Although the trip was advertised to be 3-4 hours, we didn’t get back to the base until 2:15, five plus hours from when we started, so I guess he liked us. He recommended the Moab Diner for lunch and said he and Jamie would be along to eat there as well.

Mary Lou and I had figured out his story without asking: he told us he had been an engineer in California up until seven years ago, traveling all the time, full of stress, no time to be with his child, the usual. He didn’t say the following but we surmised that he told his wife, Guess what honey, we’re moving to Moab and I’m going to start a four wheel drive tour company; you’ll love it—110 degrees in the summer, nothing to do, 8,000 friendly folk, you’ll love it…

No way says she, and that was that. Jamie no doubt visits for the summer and idolizes his faraway dad the rest of the time. A sad but oft repeated scenario. Note the picture of the two of them holding hands...

Now here’s the rest of the story Mary Lou and I fantasized together. He had told us that in addition to his touring activities he did search and rescue for the local fire department and back at the office he proudly showed us a recent Reader’s Digest with a story about him and another rescuer saving a woman who had gone with her dog into Hell’s Revenge on a run. Although an expert athlete, she fell, broke her pelvis (!) and languished for two days, trying to inch her way back to her car despite terrible pain, and finally when she didn’t think she would survive, she sent her dog for help. Apparently, a dog will stay with its master until it thinks the master is dying and then will actually leave in search of help.

Meanwhile, John had been called to search for her because by then she had been reported missing, saw the dog and ultimately saved her. Guess who showed up in the Moab Diner after John and Jamie were seated in their booth: an athletic young woman who clearly was John’s main squeeze. We didn’t think much about it, but fortuitously, later in the trip, we came upon the May issue of Reader’s Digest which we promptly nabbed and read the story in detail. It told the dramatic saga, and showed not only pictures of John and the other principal rescuer, but the young woman! ML and I are convinced the woman in the diner was the same woman. Ah, the stories that could be written on that slender thread of a plot…
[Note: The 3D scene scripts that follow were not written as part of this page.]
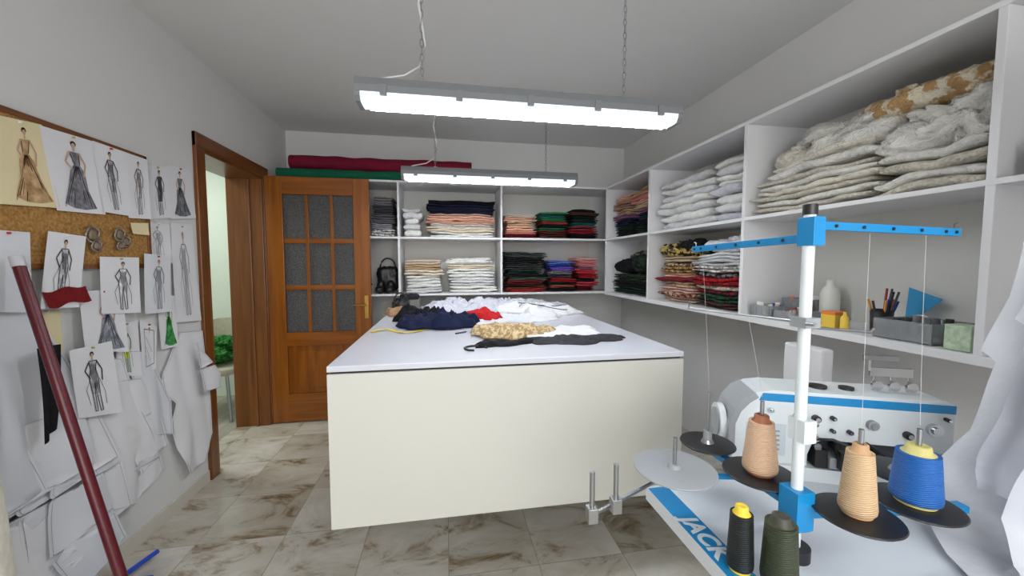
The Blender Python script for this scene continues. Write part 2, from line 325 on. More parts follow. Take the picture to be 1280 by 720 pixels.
q.pillow((1.75,1.36,zm+.265),(.14,.20,.065),LC,4,.5,e=.75,freq=3.4); q.pillow((1.76,1.58,zm+.25),(.13,.15,.055),LC2,14,.5,e=.8,freq=3.4,rot=.2)
q.pillow((1.78,1.44,zm+.335),(.12,.24,.045),LC,24,.5,e=.8,freq=3.4,rot=-.1)
for i in range(4): q.slab('R',.90,1.20,1.58,.30,zm+.034*i,.034,(LS,LC,LS,LC)[i],600+i,wav=.03,n=30)
q.pillow((1.72,1.05,zm+.18),(.145,.155,.055),LC,6,.5,e=.7,freq=3.4); q.pillow((1.75,1.03,zm+.25),(.13,.14,.055),LC,7,.5,e=.7,freq=3.4)
q.pillow((1.75,1.14,zm+.335),(.12,.21,.05),LG,8,.45,e=.8,freq=3.4); q.pillow((1.77,.98,zm+.31),(.10,.10,.05),LC,18,.45,e=.8,freq=3.4)
q.done()
CLR=mat('clear_plastic',(205,210,214),0.15,trans=0.7); YEL=mat('yellow_card',(226,190,70),0.5); 
def tray(name,x,y,sx,sy,h,cont):
    q=M(name); z=zb-.004
    q.box((x-sx,y-sy,z),(x+sx,y+sy,z+.003),CLR)
    for a,b in (((x-sx,y-sy),(x-sx+.003,y+sy)),((x+sx-.003,y-sy),(x+sx,y+sy)),((x-sx,y-sy),(x+sx,y-sy+.003)),((x-sx,y+sy-.003),(x+sx,y+sy))):
        q.box((a[0],a[1],z),(b[0],b[1],z+h),CLR)
    for i in range(22):
        c=rnd.choice(cont); px=x+rnd.uniform(-sx+.02,sx-.02); py=y+rnd.uniform(-sy+.02,sy-.02)
        q.cyl((px,py,z+.004),(px+rnd.uniform(-.01,.01),py+rnd.uniform(-.01,.01),z+.004+h*rnd.uniform(.5,1.2)),.011,mat('bit_%d_%d_%d'%c,c,.5),n=10)
    q.done(bevel=.001)
tray('sewing_supply_box',1.66,1.71,.08,.06,.06,[W1,GY,BE,BL]); tray('sewing_supply_box',1.66,1.575,.07,.06,.045,[GY,W1,(200,140,80),RD])
tray('sewing_supply_box',1.83,1.70,.06,.07,.09,[(220,120,90),W1,GY])
tray('sewing_supply_box',1.67,1.09,.09,.09,.07,[GY,(90,90,100),W1,(60,60,60)]); tray('sewing_supply_box',1.84,1.07,.06,.10,.05,[BRN,GY,W1])
q=M('plastic_bottle'); q.lathe((1.84,1.57,zb-.004),[(.036,0),(.04,.01),(.04,.12),(.03,.15),(.016,.165),(.016,.19),(.0155,.192)],mat('bottle_white',(226,226,218),.4)); q.done()
q=M('carton_box'); q.box((1.60,1.34,zb-.004),(1.66,1.40,zb+.05),YEL); q.box((1.60,1.34,zb+.05),(1.66,1.40,zb+.065),mat('orange_card',(220,120,50),.5)); q.done(bevel=.002)
q=M('carton_box'); q.box((1.57,.90,zb-.004),(1.63,.965,zb+.075),mat('mint_card',(206,216,190),.6,col2=(150,180,150),vscale=60,var=.3)); q.done(bevel=.002)
q=M('glue_bottle'); q.lathe((1.60,1.30,zb-.004),[(.014,0),(.015,.003),(.015,.05),(.006,.062),(.005,.075)],YEL,n=16); q.done()
q=M('pencil_cup'); q.lathe((1.70,1.24,zb-.004),[(.032,0),(.036,.09),(.033,.09),(.03,.01)],BLK)
for i in range(12):
    a=rnd.uniform(0,6.28); c=rnd.choice([RD,BL,BK,(220,150,60),(60,60,60),GN])
    q.cyl((1.70+.012*math.cos(a),1.24+.012*math.sin(a),zb+.01),(1.70+.045*math.cos(a),1.24+.045*math.sin(a),zb+.12+rnd.uniform(0,.05)),.004,mat('pen_%d_%d_%d'%c,c,.4),n=8)
q.done()
q=M('set_square'); BT=mat('blue_acrylic',(70,170,225),.15,trans=.3)
q.add([(1.87,1.28,zb+.002),(1.87,1.16,zb+.13),(1.87,1.27,zb+.17),(1.873,1.28,zb+.002),(1.873,1.16,zb+.13),(1.873,1.27,zb+.17)],[(0,1,2),(5,4,3),(0,3,4,1),(1,4,5,2),(2,5,3,0)],BT); q.done()
q=M('scissors'); 
for s in (-1,1):
    q.cyl((1.62,1.45,zb+.004),(1.62+s*.01,1.51,zb+.004),.004,STEEL,r1=.001,n=8); q.tube([(1.62+s*.016+.012*math.cos(a),1.43+.016*math.sin(a),zb+.006) for a in [i*.63 for i in range(10)]],.004,mat('red_handle',(170,40,40),.4),closed=True)
q.done()
q=M('storage_box'); q.box((1.60,.66,zm-.004),(1.72,.80,zm+.07),mat('grey_box',(150,150,140),.6,col2=(90,96,90),vscale=30,var=.3)); q.box((1.595,.655,zm+.07),(1.725,.805,zm+.085),MEL); q.done(bevel=.002)
stack('folded_fabric_stack','R',.0,.55,zm,[(W1,.05),(CR,.05),(W3,.06)])
stack('folded_fabric_stack','R',.0,.80,zb,[(W1,.05),(BE,.05),(W3,.06)])

def roll(q,x0,x1,y,z,r,m,sd):
    vs=[];n=28;k=60
    for i in range(k+1):
        u=i/k
        for j in range(n):
            a=2*math.pi*j/n; rr=r*(1+.10*noise.noise(Vector((u*9,math.cos(a)*1.5,math.sin(a)*1.5+sd)))+.03*math.sin(u*40+a*2))
            vs.append((x0+(x1-x0)*u,y+rr*math.cos(a),z+rr*math.sin(a)*.85))
    q.add(vs,[(i*n+j,i*n+(j+1)%n,(i+1)*n+(j+1)%n,(i+1)*n+j) for i in range(k) for j in range(n)],m,True); q.add(vs,[tuple(range(n)),tuple(range((k+1)*n-1,k*n-1,-1))],m)
q=M('fabric_roll'); roll(q,-1.42,.23,3.67,STP+.046,.050,cloth((18,104,76)),1); q.done()
q=M('fabric_roll'); roll(q,-1.33,.25,3.73,STP+.152,.078,cloth((120,18,48)),2); roll(q,-1.33,.1,3.81,STP+.065,.07,cloth((110,20,46)),3); q.done()

# ------------------------------------------------------------------ cutting table
q=M('cutting_table'); X0,X1,Y0,Y1=-.445,1.03,1.515,3.57
q.box((X0,Y0,.942),(X1,Y1,.965),TOP); q.box((X0+.01,Y0+.012,.932),(X1-.01,Y1-.01,.943),DARK)
q.box((X0+.0,Y0,.325),(X1+.0,Y0+.018,.934),PANEL)
for y in (2.2,3.5):
    for x in (X0+.1,X1-.15): q.box((x,y,0),(x+.05,y+.05,.94),STEEL)
q.box((X0+.02,Y1-.03,.3),(X1-.02,Y1-.012,.94),PANEL)
q.box((X0+.1,2.2,.86),(X1-.1,2.24,.935),STEEL); q.box((X0+.1,3.5,.86),(X1-.1,3.54,.935),STEEL)
q.box((X0+.1,2.25,.14),(X1-.1,3.5,.16),MEL)
q.done(bevel=.003)
def drape(name,cx,cy,z,rx,ry,h,m,seed,rot=0.,n=96,rings=32,edge=.25,angular=.0):
    q=M(name); R=Matrix.Rotation(rot,3,'Z'); vs=[Vector((cx,cy,z+h*.8))]
    for j in range(1,rings+1):
        r=j/rings
        for i in range(n):
            a=2*math.pi*i/n
            k=1+edge*noise.noise(Vector((math.cos(a)*1.6,math.sin(a)*1.6,seed*5.3)))*2+edge*.4*noise.noise(Vector((math.cos(a)*5,math.sin(a)*5,seed*2.3)))
            sqr=1/max(abs(math.cos(a)),abs(math.sin(a))); k*=1+angular*(sqr-1)
            p=Vector((rx*k*r*math.cos(a),ry*k*r*math.sin(a),0))
            nz=noise.noise(Vector((p.x*9,p.y*9,seed)))*.5+.5; rd=1-2*abs(noise.noise(Vector((p.x*13+5,p.y*13,seed*2)))); r3=1-2*abs(noise.noise(Vector((p.x*30,p.y*30,seed*3))))
            hh=h*(.15+.5*nz+.6*rd*nz*1.5+.15*r3)*(1-r**9)
            p.z=max(hh,.002 if j<rings else 0)
            p=R@p; vs.append(Vector((cx,cy,z))+p)
    fs=[(0,1+i,1+(i+1)%n) for i in range(n)]
    fs+=[(1+j*n+i,1+(j+1)*n+i,1+(j+1)*n+(i+1)%n,1+j*n+(i+1)%n) for j in range(rings-1) for i in range(n)]
    fs.append(tuple(1+(rings-1)*n+i for i in range(n-1,-1,-1)))
    q.add(vs,fs,m,True); return q
T=.966
WG=cloth((206,207,218))
drape('paper_pattern_pile',.14,3.12,T,.34,.30,.085,WG,2,.2,angular=.6,edge=.35).done()
q=drape('paper_pattern_pile',.70,3.02,T,.25,.32,.06,PAPER,5,.4,angular=.6,edge=.35)
q.tube([(.55+.3*t,2.85+.25*math.sin(5*t),T+.06) for t in [i/14 for i in range(15)]],.003,BLK,n=4); q.tube([(.55+.35*t,3.0+.15*math.cos(4*t),T+.06) for t in [i/14 for i in range(15)]],.003,BLK,n=4); q.done()
drape('white_garment',.45,3.35,T,.3,.15,.08,WG,35,.1,angular=.4,edge=.35).done()
drape('white_garment',.82,3.28,T,.16,.2,.06,cloth((190,192,200)),41,.6,angular=.4,edge=.35).done()
drape('paper_pattern_pile',.34,2.58,T,.24,.22,.025,PAPER2,15,.4,angular=.6).done()
drape('paper_pattern_pile',.62,2.62,T,.16,.14,.02,PAPER,17,.9,angular=.8).done()
drape('navy_garment',-.04,2.40,T+.004,.23,.17,.085,cloth((24,30,62)),3,-.2,edge=.35).done()
drape('black_garment',-.20,2.68,T+.002,.17,.16,.09,cloth((22,22,26)),9,.5,edge=.35).done()
drape('red_cloth',.24,2.62,T+.018,.12,.12,.05,cloth((190,26,32)),4,.3,angular=.5).done()
q=drape('gold_lace_garment',.34,2.0,T+.012,.20,.15,.055,cloth((202,180,142),(158,132,96),sc=55),6,-.1,edge=.35); q.done()
drape('dark_cloth',.66,1.85,T,.22,.10,.025,cloth((56,56,60)),8,-.02,angular=.6).done()
drape('paper_pattern_pile',.62,1.99,T+.010,.22,.14,.025,PAPER,11,-.2,angular=.6).done()
q=drape('black_strap_garment',.26,1.79,T,.14,.045,.025,cloth((22,22,24)),12,.25)
q.tube([(.13+.05*math.cos(a),1.72+.05*math.sin(a),T+.004) for a in [i*.5 for i in range(10)]],.005,BLK); q.done()
drape('beige_cloth',-.36,3.02,T,.08,.14,.06,cloth((176,140,110)),22,.3).done()
q=M('thread_box'); q.box((-.40,3.32,T),(-.22,3.45,T+.08),mat('grey_box2',(120,116,112),.6)); q.pillow((-.31,3.38,T+.10),(.08,.05,.03),cloth((40,40,44)),2,.3); q.done(bevel=.004)
q=M('black_handbag'); q.pillow((-.36,3.22,T+.05),(.07,.06,.05),BLK,12,.3,e=.8); q.tube([(-.36+.05*math.cos(a),3.2,T+.09+.06*math.sin(a)) for a in [i*math.pi/10 for i in range(11)]],.006,BLK); q.done()
q=M('tape_measure')
TY=mat('tape_yellow',(240,205,30),.5)
pts=[(-.41+.30*t,2.22+.07*math.sin(t*7)+.02*t,T+.006+.004*math.sin(t*11)) for t in [i/40 for i in range(41)]]
for w_ in range(40):
    a=Vector(pts[w_]);b=Vector(pts[w_+1]); d=(b-a).normalized(); nrm=Vector((-d.y,d.x,0))*.012
    q.add([a-nrm,b-nrm,b+nrm,a+nrm],[(0,1,2,3)],TY)
q.done(solid=.001)
q=M('pen'); q.cyl((.05,2.10,T+.004),(.11,2.15,T+.004),.004,BLK,n=8); q.cyl((.45,2.32,T+.004),(.36,2.36,T+.004),.004,mat('pen_blue',(40,60,160),.4),n=8); q.done()

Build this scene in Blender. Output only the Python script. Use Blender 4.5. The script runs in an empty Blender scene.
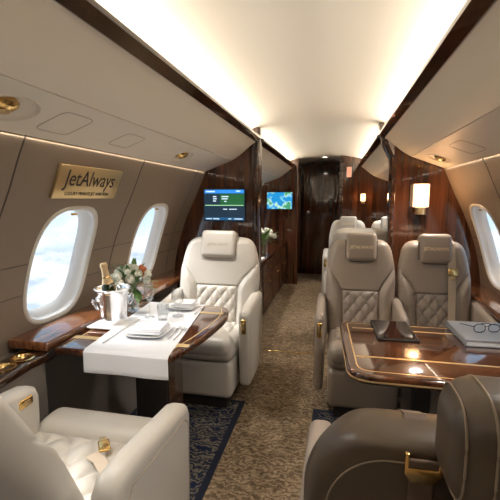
import bpy, bmesh, math, random
from mathutils import Vector, Matrix
random.seed(7)
PI = math.pi
scene = bpy.context.scene
COL = scene.collection

# ------------------------------------------------------------------ camera
CX, CH, FPX = 0.15, 1.35, 395.0
yaw, pitch = math.radians(12.14), math.radians(7.47)
cd = bpy.data.cameras.new('camera'); cam = bpy.data.objects.new('camera', cd); COL.objects.link(cam)
cd.sensor_width = 36; cd.lens = 36 * FPX / 500.0; cd.clip_start = 0.02; cd.clip_end = 500
cam.location = (CX, 0, CH); cam.rotation_euler = (PI / 2 - pitch, 0, yaw)
scene.camera = cam

# ------------------------------------------------------------------ view and world
vs = scene.view_settings
vs.view_transform = 'Standard'; vs.look = 'None'; vs.gamma = 1; vs.use_curve_mapping = False
vs.exposure = 1.90
scene.display_settings.display_device = 'sRGB'
W = bpy.data.worlds.new('world'); scene.world = W; W.use_nodes = True
nt = W.node_tree; nt.nodes.clear(); L = nt.links.new
def wn(t, **k):
    n = nt.nodes.new(t)
    for a, v in k.items(): setattr(n, a, v)
    return n
tc = wn('ShaderNodeTexCoord'); sep = wn('ShaderNodeSeparateXYZ'); L(tc.outputs['Generated'], sep.inputs[0])
mp = wn('ShaderNodeMapping'); mp.inputs['Scale'].default_value = (1, 1, 2.6); L(tc.outputs['Generated'], mp.inputs[0])
nz = wn('ShaderNodeTexNoise'); nz.inputs['Scale'].default_value = 8.0; nz.inputs['Detail'].default_value = 7; nz.inputs['Roughness'].default_value = 0.55
L(mp.outputs[0], nz.inputs[0])
skyr = wn('ShaderNodeValToRGB'); e = skyr.color_ramp.elements
e[0].position = 0.445; e[0].color = (0.74, 0.85, 0.94, 1); e[1].position = 0.50; e[1].color = (0.40, 0.62, 0.86, 1)
ma = wn('ShaderNodeMath', operation='MULTIPLY_ADD'); ma.inputs[1].default_value = 0.5; ma.inputs[2].default_value = 0.5
L(sep.outputs[2], ma.inputs[0]); L(ma.outputs[0], skyr.inputs[0])
cl = wn('ShaderNodeValToRGB'); e = cl.color_ramp.elements
e[0].position = 0.36; e[0].color = (0.46, 0.57, 0.72, 1); e[1].position = 0.58; e[1].color = (0.97, 0.98, 1, 1)
L(nz.outputs['Fac'], cl.inputs[0])
# cloud cover grows below the horizon
hz = wn('ShaderNodeMapRange'); hz.inputs[1].default_value = -0.085; hz.inputs[2].default_value = -0.125
L(sep.outputs[2], hz.inputs[0])
th = wn('ShaderNodeMapRange'); th.inputs[1].default_value = 0.50; th.inputs[2].default_value = 0.62; L(nz.outputs['Fac'], th.inputs[0])
mx = wn('ShaderNodeMath', operation='MAXIMUM'); L(hz.outputs[0], mx.inputs[0])
thm = wn('ShaderNodeMath', operation='MULTIPLY'); thm.inputs[1].default_value = 0.5; L(th.outputs[0], thm.inputs[0]); L(thm.outputs[0], mx.inputs[1])
mix = wn('ShaderNodeMix', data_type='RGBA'); L(mx.outputs[0], mix.inputs[0]); L(skyr.outputs[0], mix.inputs[6]); L(cl.outputs[0], mix.inputs[7])
bg = wn('ShaderNodeBackground'); bg.inputs[1].default_value = 0.42; L(mix.outputs[2], bg.inputs[0])
wo = wn('ShaderNodeOutputWorld'); L(bg.outputs[0], wo.inputs[0])

# a soft sun high outside the left windows
sd = bpy.data.lights.new('sun', 'SUN'); sd.energy = 2.2; sd.angle = math.radians(24); sd.color = (1, 0.97, 0.93)
so = bpy.data.objects.new('sun', sd); COL.objects.link(so)
so.rotation_euler = Vector((0.72, 0.10, -0.68)).to_track_quat('-Z', 'Y').to_euler()

WARM = (1.0, 0.88, 0.71)
def area(name, loc, direction, sx, sy, power, color=WARM, portal=False):
    d = bpy.data.lights.new(name, 'AREA'); d.shape = 'RECTANGLE'; d.size = sx; d.size_y = sy; d.energy = power; d.color = color
    o = bpy.data.objects.new(name, d); COL.objects.link(o); o.location = loc
    z = -Vector(direction).normalized(); y = Vector((0, 1, 0)); y = (y - z * y.dot(z)).normalized(); x = y.cross(z)
    o.rotation_euler = Matrix((x, y, z)).transposed().to_euler()
    if portal: d.cycles.is_portal = True
    return o
for sg in (-1, 1):
    # ceiling cove lamps lie in the troughs behind the dark wood rails
    for (y0, y1, pw) in ((-1.2, 3.24, 8.6), (3.42, 6.1, 4.4)):
        area('cove_lamp', (sg * 0.575, (y0 + y1) / 2, 1.825), (-sg * 1.0, 0, 0.32), 0.05, y1 - y0, pw)
        area('wall_wash_lamp', (sg * 0.952, (y0 + y1) / 2, 1.569), (sg * 0.10, 0, -1), 0.012, y1 - y0, pw * 0.20)

# ------------------------------------------------------------------ materials
MATS = {}
def nodemat(name):
    m = bpy.data.materials.new(name); m.use_nodes = True
    return m, m.node_tree, m.node_tree.nodes['Principled BSDF']
def setp(b, **k):
    for a, v in k.items():
        a = a.replace('_', ' ')
        if isinstance(v, tuple) and len(v) == 3: v = v + (1,)
        b.inputs[a].default_value = v
def mat(name, col, rough=0.5, metal=0.0, bump=0.0, bscale=200, var=0.0, vscale=8, **k):
    m, t, b = nodemat(name); setp(b, Base_Color=col, Roughness=rough, Metallic=metal, **k)
    tcn = t.nodes.new('ShaderNodeTexCoord')
    if var:
        n = t.nodes.new('ShaderNodeTexNoise'); n.inputs['Scale'].default_value = vscale; n.inputs['Detail'].default_value = 4
        t.links.new(tcn.outputs['Object'], n.inputs[0])
        r = t.nodes.new('ShaderNodeValToRGB'); e = r.color_ramp.elements
        e[0].position = .3; e[0].color = tuple(c * (1 - var) for c in col) + (1,)
        e[1].position = .7; e[1].color = tuple(min(1, c * (1 + var)) for c in col) + (1,)
        t.links.new(n.outputs['Fac'], r.inputs[0]); t.links.new(r.outputs[0], b.inputs['Base Color'])
    if bump:
        n = t.nodes.new('ShaderNodeTexNoise'); n.inputs['Scale'].default_value = bscale; n.inputs['Detail'].default_value = 3
        t.links.new(tcn.outputs['Object'], n.inputs[0])
        bu = t.nodes.new('ShaderNodeBump'); bu.inputs['Strength'].default_value = bump; bu.inputs['Distance'].default_value = 0.002
        t.links.new(n.outputs['Fac'], bu.inputs['Height']); t.links.new(bu.outputs[0], b.inputs['Normal'])
    MATS[name] = m; return m
def emit(name, col, s):
    m, t, b = nodemat(name); setp(b, Base_Color=col, Emission_Color=col, Emission_Strength=s); MATS[name] = m; return m
def wood(name, dark, light, scale, rough=0.12, coat=1.0, burl=0.0, spec=0.5):
    m, t, b = nodemat(name); setp(b, Roughness=rough, Coat_Weight=coat, Coat_Roughness=0.04, Specular_IOR_Level=spec)
    c = t.nodes.new('ShaderNodeTexCoord'); mpn = t.nodes.new('ShaderNodeMapping'); mpn.inputs['Scale'].default_value = scale
    t.links.new(c.outputs['Object'], mpn.inputs[0])
    n = t.nodes.new('ShaderNodeTexNoise'); n.inputs['Scale'].default_value = 1.0; n.inputs['Detail'].default_value = 6
    n.inputs['Roughness'].default_value = 0.6; n.inputs['Distortion'].default_value = burl
    t.links.new(mpn.outputs[0], n.inputs[0])
    r = t.nodes.new('ShaderNodeValToRGB'); e = r.color_ramp.elements
    e[0].position = .36; e[0].color = dark + (1,); e[1].position = .66; e[1].color = light + (1,)
    t.links.new(n.outputs['Fac'], r.inputs[0]); t.links.new(r.outputs[0], b.inputs['Base Color'])
    MATS[name] = m; return m

mat('ceiling_cream', (0.86, 0.82, 0.74), 0.6)
mat('panel_cream', (0.84, 0.78, 0.67), 0.5, bump=.05)
mat('wall_taupe', (0.235, 0.18, 0.13), 0.65, bump=.15, bscale=300)
mat('seam_dark', (0.06, 0.05, 0.04), 0.8)
mat('seam_soft', (0.12, 0.095, 0.075), 0.8)
mat('lower_wall', (0.17, 0.145, 0.12), 0.6, bump=.15, bscale=300)
mat('bezel', (0.68, 0.64, 0.57), 0.4)
mat('reveal', (0.80, 0.80, 0.78), 0.35)
wood('wood_panel', (0.034, 0.0115, 0.0055), (0.115, 0.040, 0.017), (22, 22, 0.9), rough=0.14, coat=1.0)
wood('wood_rail', (0.022, 0.009, 0.005), (0.07, 0.027, 0.012), (30, 1.0, 30), rough=0.15)
wood('wood_cabinet', (0.030, 0.010, 0.005), (0.10, 0.036, 0.016), (14, 1.5, 14), rough=0.35, coat=0.15)
wood('wood_table', (0.030, 0.008, 0.003), (0.155, 0.048, 0.015), (5, 22, 12), rough=0.14, burl=1.2)
wood('wood_ledge', (0.10, 0.032, 0.012), (0.30, 0.115, 0.045), (24, 3, 12), rough=0.2, burl=.8)
mat('cream_leather', (0.53, 0.495, 0.44), 0.38, bump=.12, bscale=350)
mat('cream_stitch', (0.42, 0.36, 0.28), 0.6)
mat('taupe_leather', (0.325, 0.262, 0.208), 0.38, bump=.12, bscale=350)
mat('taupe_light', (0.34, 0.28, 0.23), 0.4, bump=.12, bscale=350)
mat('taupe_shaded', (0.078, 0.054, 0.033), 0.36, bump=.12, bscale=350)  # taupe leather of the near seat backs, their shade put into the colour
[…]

After three days in Moab, we packed our things and reluctantly left the Sunflower Hill, and left for home via Crested Butte, our third time in this mountain village known for skiing and the Wildflower Festival in full swing at the moment. We had no reservations, so we had to settle for the Nordic Inn, an uninspired seventies motel on the ski mountain. But not to worry, the main purpose of our excursion to Crested Butte was to have dinner yet again at Slogar's, the chicken place that we swooned over on our first Grand Turisimo back in the nineties. Served family style with mashed potatoes, corn and biscuits, it scream's MOM'S HOME COOKIN' at its finest. Not that my mom ever made fried chicken (too much mess), but someone's mom does and this is what it tastes like. It's enough to make one swoon with ecstasy. We tried to make reservations but were told it was closed for a private party (OH NO), but to show up anyway and maybe they could take us. Sure enough, there was a sign on the door saying private party and inside people were milling about. But wait! Some people seemed to be leaving! In fact, a lot of people were leaving! So we walked in and asked the barmaid what was going on. Turned out the party was just about over, so we had a drink at the bar, feasted on the world's best fried chicken and we were the only people in the place! They had neglected to take the sign off of the door and most people, being less persistent than we, had taken them at their word. We had the undivided attention of the whole establishment. Someone should have gotten fired, or at least reprimanded, over that faux pas.

Later, we walked around Crested Butte a bit, went home to our cozy nest at the Nordic and the next day drove home amid more gorgeous Colorado scenery, the latest Grand Turisimo another fond memory.